In December, total freight expenditures – the amount shippers, such as manufacturers, retailers, or industrial companies, spent on freight by all modes of transportation – dropped 6.2% from a year ago.
That’s a steep drop, but expenditures are still dropping more slowly than shipment volume, indicating that there are pockets – FedEx, UPS, etc. – where freight rates continue to rise, and this leaves the Cass Freight Index for expenditures in December at still high levels, though dropping sharply (2019 = fat red line). Note the yellow line (2017) and the top black line (2018), as an indicator of how much freight expenditures surged in those two years:

What is causing this sharp decline in shipments?

Retail sales, powered by ecommerce, are holding up.

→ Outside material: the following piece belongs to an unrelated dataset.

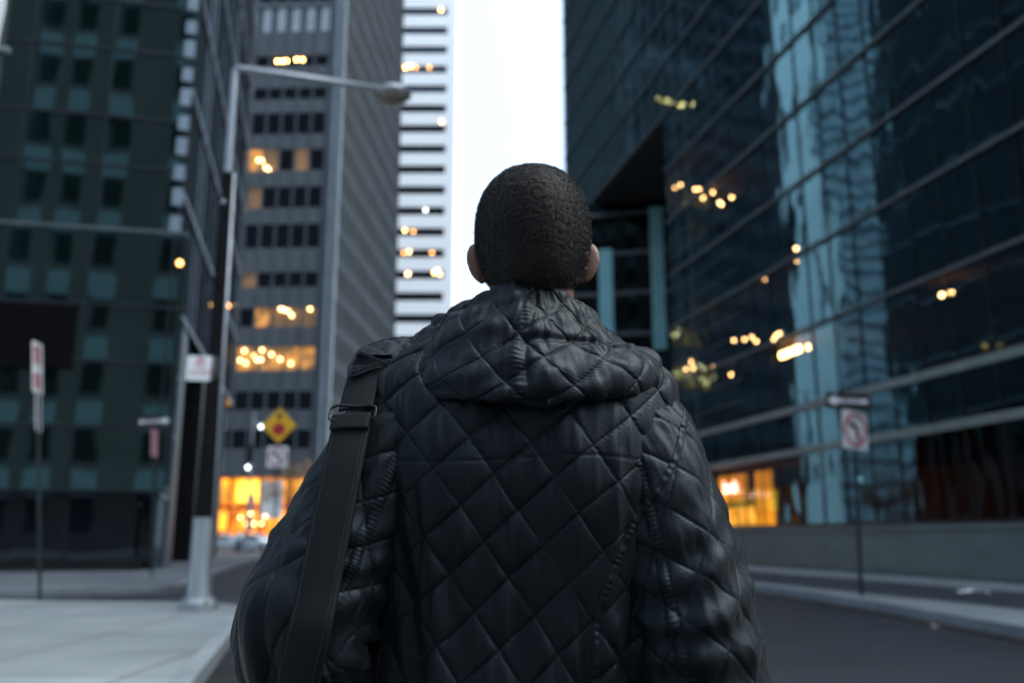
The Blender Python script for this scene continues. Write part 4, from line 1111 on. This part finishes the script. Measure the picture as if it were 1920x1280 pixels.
# ---- jacket trunk
def jacket_body(nu=760, nv=430):
    rows = [(0, .735, .235, .150, 1.285), (.12, .86, .222, .140, 1.285), (.26, 1.0, .205, .132, 1.28), (.40, 1.14, .195, .128, 1.275), (.54, 1.28, .198, .127, 1.265), (.66, 1.37, .212, .120, 1.26), (.75, 1.425, .222, .108, 1.258), (.82, 1.462, .215, .096, 1.257), (.88, 1.492, .175, .084, 1.257), (.93, 1.515, .130, .076, 1.257), (1.0, 1.53, .080, .070, 1.255)]
    ts = np.linspace(0, 1, nv); C = smoothcurve(rows, ts)
    z, w, d, yc = [C[:, i][:, None] for i in range(4)]
    ph = (np.arange(nu) * 2 * math.pi / nu)[None, :]                # ph = 0 at the back (towards the camera)
    e = 2.5
    cs, sn = np.cos(ph), np.sin(ph)
    rr = (np.abs(cs) ** e + np.abs(sn) ** e) ** (-1 / e)
    X = TX - 0.004 + w * sn * rr; Y = yc - d * cs * rr; Z = z + 0 * X
    P = np.stack([X, Y, Z], -1)
    n = normals(P); n = np.where(np.sum(n * (P - np.stack([np.full_like(X, TX), yc + 0 * X, Z], -1)), -1, keepdims=True) < 0, -n, n)
    # cloth coordinates: arc length around at chest height, distance down the back
    j = int(.54 * nv); seg = np.linalg.norm(np.roll(P[j], -1, 0) - P[j], axis=1); u = np.cumsum(seg) - seg[0]; u = np.where(u > u[-1] / 2, u - u[-1], u)[None, :] + 0 * X
    m0 = np.linalg.norm(np.diff(P[:, int(.06 * nu)], axis=0), axis=1); v = np.concatenate([[0], np.cumsum(m0)])[:, None] + 0 * X
    v = v - v[int(.54 * nv), 0] + 1.28
    back = np.clip(cs, 0, 1)
    big = 0.010 * n2(X * 9, Z * 3.2, 31) * np.clip((1.45 - Z) / .3, 0, 1) + 0.004 * n2(X * 26, Z * 5, 32) * np.clip((1.46 - Z) / .2, 0, 1)
    # shoulder-blade fullness and spine hollow
    shape = 0.012 * np.exp(-((np.abs(X - TX) - .10) / .06) ** 2 - ((Z - 1.34) / .09) ** 2) * back - 0.006 * np.exp(-((X - TX) / .035) ** 2) * back * np.exp(-((Z - 1.2) / .2) ** 2)
    # the deep diagonal drag folds below each arm
    for sx in (1, -1):
        xx = (X - TX) * sx
        for k, (cx, sl_, am) in enumerate(((.118, .10, .007), (.142, .16, .009), (.165, .12, .008))):
            dd = xx - (cx + (1.30 - Z) * -sl_)
            shape = shape + am * np.exp(-(dd / .009) ** 2) * back * np.clip((1.36 - Z) / .05, 0, 1) * np.clip((Z - 1.02) / .12, 0, 1)
    h = big + shape + quilt(u, v, 1.0, 3, (TX + .012, .004), 1.5)
    # inner yoke seam showing faintly across the back
    h -= 0.0010 * np.exp(-((Z - (1.345 + .004 * np.sin(X * 20))) / .0022) ** 2) * back
    P = P + n * h[..., None]
    return P
JP = jacket_body()
jacket = grid_mesh('jacket', JP, M['nylon'], man)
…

Ecommerce is red-hot and brick-and-mortar retail is dismal. December data has not emerged yet, but in November total retail sales, including ecommerce, rose 3.1% year-over-year.
Total construction spending has bounced off in recent months from lower levels. In November, it grew at an annual rate of 4.1% year-over-year, but remains below the peak of February 2018.
But manufacturing is weak and getting weaker. One of the data points on this theme – and there are many others: The ISM Purchasing Managers Index for December dropped 0.9 percentage points from November to 47.2%, the fifth month in a row of contraction, and the fastest contraction since June 2009, with employment, new orders, new export orders, production, backlog of orders, and inventories all contracting:

The Oil-and-Gas-Bust.

The oil-and-gas sector is now undergoing phase 2 of the bust that started in mid-2014. The price of oil is still down by nearly half from where it was then. The price of natural gas remains in total collapse mode. And the cashflow-negative fracking industry is getting morose, trying to curtail the bleeding, by cutting investments, cutting purchases, cutting employment, trying to persuade investors that they should send even more money their way.